PROBLEM DESCRIPTION: From the data that follows, copy every line holding the string "picture".

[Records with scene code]

start

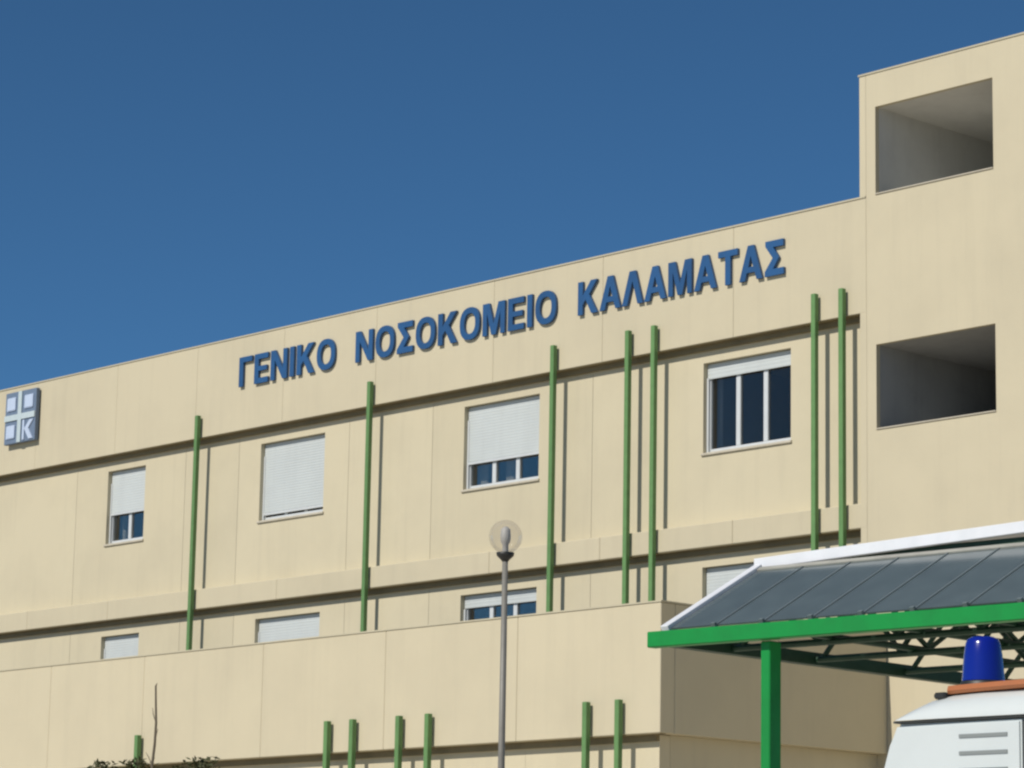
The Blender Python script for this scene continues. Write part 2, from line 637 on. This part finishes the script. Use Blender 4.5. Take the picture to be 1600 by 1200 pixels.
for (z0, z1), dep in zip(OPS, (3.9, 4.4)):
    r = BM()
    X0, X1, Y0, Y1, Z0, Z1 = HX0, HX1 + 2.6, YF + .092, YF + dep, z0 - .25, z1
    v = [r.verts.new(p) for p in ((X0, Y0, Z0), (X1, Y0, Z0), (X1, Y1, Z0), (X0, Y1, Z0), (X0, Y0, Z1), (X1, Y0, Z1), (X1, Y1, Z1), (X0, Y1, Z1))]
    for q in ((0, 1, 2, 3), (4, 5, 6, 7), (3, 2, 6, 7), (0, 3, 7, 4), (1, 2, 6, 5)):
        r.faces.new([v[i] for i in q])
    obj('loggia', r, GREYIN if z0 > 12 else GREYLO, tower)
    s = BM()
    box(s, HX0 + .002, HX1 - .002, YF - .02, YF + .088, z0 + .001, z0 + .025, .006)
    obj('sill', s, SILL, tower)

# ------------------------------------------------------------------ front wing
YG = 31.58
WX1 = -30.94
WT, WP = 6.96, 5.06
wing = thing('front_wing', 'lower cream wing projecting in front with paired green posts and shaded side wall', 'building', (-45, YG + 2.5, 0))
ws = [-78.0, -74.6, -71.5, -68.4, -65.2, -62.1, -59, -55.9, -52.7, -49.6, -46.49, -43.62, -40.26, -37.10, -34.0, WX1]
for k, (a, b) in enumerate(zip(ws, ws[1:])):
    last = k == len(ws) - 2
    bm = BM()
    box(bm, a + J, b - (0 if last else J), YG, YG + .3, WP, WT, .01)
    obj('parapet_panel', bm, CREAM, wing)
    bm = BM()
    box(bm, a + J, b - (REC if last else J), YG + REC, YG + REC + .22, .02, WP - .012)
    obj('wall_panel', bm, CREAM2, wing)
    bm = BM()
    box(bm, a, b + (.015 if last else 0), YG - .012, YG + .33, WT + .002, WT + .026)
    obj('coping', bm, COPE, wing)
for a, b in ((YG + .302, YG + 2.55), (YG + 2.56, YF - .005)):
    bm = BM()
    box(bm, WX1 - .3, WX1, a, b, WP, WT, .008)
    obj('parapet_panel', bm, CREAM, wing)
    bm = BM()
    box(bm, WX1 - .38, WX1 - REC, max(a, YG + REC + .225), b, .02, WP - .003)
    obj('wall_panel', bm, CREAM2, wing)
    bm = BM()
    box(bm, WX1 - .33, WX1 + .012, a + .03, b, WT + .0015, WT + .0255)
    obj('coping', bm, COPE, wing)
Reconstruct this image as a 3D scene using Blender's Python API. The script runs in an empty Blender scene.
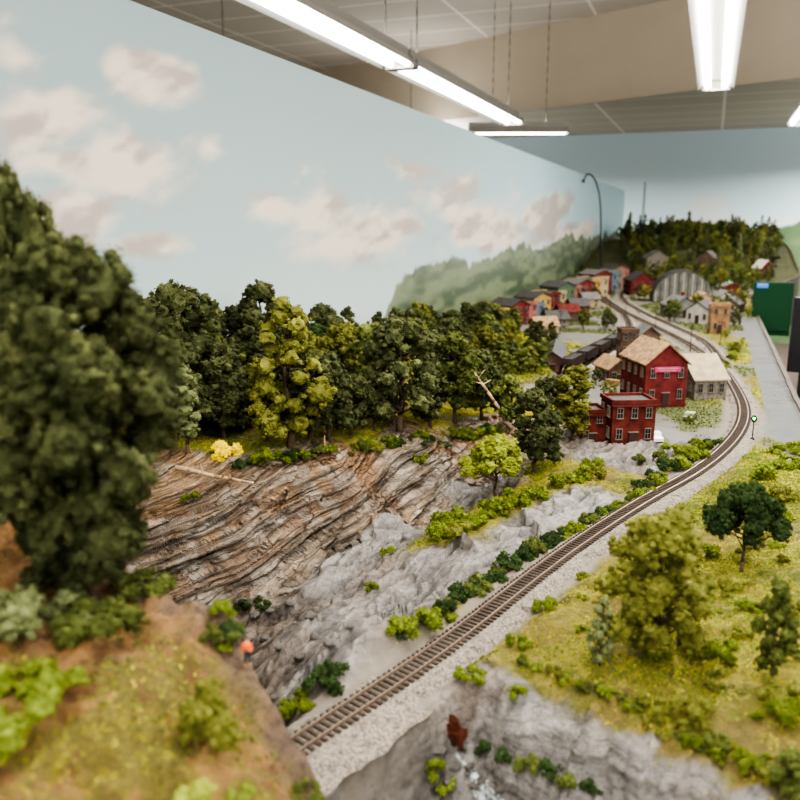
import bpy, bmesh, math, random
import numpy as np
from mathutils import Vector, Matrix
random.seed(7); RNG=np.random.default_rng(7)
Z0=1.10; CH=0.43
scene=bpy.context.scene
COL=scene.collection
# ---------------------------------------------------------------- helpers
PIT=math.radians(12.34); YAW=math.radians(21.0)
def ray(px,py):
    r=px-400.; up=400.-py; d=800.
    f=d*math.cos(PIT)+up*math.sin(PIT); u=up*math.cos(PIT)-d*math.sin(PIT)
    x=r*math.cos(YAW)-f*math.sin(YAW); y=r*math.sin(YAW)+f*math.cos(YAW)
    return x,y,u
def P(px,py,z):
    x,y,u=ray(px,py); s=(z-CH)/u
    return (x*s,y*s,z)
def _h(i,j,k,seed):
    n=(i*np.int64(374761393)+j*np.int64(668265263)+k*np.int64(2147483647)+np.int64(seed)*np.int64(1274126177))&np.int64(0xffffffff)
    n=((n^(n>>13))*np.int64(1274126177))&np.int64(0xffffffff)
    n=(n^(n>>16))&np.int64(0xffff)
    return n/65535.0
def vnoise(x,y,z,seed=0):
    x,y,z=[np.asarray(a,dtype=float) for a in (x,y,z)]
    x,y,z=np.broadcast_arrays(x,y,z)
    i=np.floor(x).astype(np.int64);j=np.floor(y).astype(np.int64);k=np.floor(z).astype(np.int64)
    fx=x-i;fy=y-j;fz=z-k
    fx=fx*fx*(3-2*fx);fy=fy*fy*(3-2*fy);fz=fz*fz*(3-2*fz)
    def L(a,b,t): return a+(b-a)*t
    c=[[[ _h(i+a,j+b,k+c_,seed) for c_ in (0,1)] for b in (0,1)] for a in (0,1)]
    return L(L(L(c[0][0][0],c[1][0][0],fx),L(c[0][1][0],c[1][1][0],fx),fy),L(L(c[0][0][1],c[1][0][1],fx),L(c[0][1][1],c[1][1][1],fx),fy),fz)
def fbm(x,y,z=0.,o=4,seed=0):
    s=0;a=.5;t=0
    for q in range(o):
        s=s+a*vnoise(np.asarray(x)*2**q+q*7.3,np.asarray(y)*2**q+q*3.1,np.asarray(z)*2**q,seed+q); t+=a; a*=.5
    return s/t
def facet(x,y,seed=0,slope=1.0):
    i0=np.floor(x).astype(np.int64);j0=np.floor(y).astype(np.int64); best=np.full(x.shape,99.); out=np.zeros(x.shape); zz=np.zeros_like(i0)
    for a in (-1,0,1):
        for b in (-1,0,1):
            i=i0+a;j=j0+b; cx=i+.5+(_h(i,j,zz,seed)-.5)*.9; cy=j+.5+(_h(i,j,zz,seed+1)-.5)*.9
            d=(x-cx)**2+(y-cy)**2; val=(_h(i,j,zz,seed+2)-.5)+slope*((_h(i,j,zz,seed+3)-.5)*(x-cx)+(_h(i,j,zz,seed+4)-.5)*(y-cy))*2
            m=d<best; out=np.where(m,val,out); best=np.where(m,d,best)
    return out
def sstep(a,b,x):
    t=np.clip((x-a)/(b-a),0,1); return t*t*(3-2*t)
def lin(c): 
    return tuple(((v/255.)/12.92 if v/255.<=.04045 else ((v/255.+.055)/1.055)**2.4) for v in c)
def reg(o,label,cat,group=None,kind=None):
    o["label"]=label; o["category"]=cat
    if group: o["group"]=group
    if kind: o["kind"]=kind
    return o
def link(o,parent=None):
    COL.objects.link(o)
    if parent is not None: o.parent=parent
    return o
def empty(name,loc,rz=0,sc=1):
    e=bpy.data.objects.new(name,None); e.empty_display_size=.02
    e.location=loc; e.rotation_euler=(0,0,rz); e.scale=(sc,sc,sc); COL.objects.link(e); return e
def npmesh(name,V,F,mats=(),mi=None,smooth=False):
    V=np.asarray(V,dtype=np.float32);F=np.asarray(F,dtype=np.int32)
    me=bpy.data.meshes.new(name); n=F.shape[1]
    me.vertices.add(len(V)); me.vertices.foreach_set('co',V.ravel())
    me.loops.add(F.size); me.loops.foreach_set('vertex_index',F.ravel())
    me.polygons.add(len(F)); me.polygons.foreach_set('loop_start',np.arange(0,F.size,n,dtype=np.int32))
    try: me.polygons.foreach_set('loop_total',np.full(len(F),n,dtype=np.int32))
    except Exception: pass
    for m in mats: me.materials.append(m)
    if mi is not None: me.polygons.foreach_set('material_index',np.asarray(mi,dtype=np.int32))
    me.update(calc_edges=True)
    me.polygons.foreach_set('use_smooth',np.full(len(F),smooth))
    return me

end
start

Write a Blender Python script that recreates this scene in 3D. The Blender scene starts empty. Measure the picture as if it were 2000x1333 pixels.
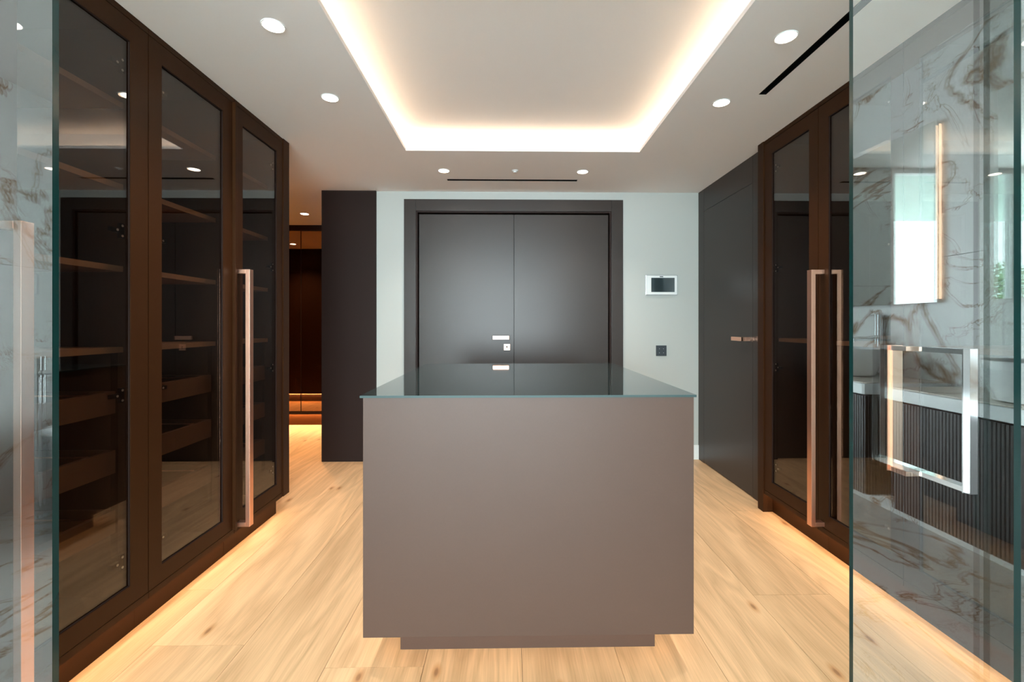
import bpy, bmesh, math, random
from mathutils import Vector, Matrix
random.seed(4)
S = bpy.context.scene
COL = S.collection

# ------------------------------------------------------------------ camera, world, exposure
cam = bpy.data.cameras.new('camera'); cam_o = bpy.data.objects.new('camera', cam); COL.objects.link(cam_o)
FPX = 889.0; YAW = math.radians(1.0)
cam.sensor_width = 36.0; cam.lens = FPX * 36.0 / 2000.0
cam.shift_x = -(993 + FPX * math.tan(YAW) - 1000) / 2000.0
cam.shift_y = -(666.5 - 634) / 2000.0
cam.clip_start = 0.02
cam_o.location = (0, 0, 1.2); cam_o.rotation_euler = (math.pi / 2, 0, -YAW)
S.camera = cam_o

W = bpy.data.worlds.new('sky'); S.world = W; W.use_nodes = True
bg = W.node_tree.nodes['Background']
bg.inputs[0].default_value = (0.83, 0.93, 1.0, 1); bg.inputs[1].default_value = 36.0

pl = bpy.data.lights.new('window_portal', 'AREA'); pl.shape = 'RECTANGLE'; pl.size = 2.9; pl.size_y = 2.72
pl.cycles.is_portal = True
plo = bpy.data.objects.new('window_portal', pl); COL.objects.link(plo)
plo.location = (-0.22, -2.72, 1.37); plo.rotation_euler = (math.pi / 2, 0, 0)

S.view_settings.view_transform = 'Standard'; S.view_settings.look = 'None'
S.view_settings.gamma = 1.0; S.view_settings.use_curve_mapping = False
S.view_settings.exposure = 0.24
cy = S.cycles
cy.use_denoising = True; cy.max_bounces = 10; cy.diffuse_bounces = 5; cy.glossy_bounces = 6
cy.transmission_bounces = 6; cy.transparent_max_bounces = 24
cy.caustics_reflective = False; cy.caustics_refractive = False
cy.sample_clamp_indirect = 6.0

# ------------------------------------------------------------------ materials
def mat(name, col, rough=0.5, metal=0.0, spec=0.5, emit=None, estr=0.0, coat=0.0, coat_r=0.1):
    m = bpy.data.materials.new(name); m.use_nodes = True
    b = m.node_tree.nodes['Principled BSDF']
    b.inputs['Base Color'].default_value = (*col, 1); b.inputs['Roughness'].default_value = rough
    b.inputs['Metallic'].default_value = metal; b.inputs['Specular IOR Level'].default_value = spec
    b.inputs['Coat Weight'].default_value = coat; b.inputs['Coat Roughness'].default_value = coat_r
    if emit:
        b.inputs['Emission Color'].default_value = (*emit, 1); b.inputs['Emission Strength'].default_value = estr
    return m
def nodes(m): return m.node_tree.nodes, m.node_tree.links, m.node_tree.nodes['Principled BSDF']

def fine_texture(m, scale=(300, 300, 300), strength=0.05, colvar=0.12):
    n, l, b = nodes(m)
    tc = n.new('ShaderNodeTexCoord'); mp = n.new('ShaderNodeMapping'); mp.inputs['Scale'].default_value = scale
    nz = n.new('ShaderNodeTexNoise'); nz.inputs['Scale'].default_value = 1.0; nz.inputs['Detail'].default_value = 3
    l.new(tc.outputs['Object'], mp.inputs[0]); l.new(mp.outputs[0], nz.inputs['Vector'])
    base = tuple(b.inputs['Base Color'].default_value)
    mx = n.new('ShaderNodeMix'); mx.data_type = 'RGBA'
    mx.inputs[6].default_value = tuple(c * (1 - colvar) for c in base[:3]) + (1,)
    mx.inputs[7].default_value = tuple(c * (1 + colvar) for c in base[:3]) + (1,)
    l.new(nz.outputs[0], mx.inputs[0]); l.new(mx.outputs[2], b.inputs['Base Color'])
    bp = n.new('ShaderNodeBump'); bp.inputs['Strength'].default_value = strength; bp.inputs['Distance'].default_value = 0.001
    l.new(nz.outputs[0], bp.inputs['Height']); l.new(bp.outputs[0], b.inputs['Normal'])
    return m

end

THE REPLY:
The Blender Python script for this scene continues. Write part 2, from line 637 on. This part finishes the script. Use Blender 4.5. Take the picture to be 1600 by 1200 pixels.
Write a Blender Python script that recreates this scene in 3D. The Blender scene starts empty. Measure the picture as if it were 2000x1333 pixels.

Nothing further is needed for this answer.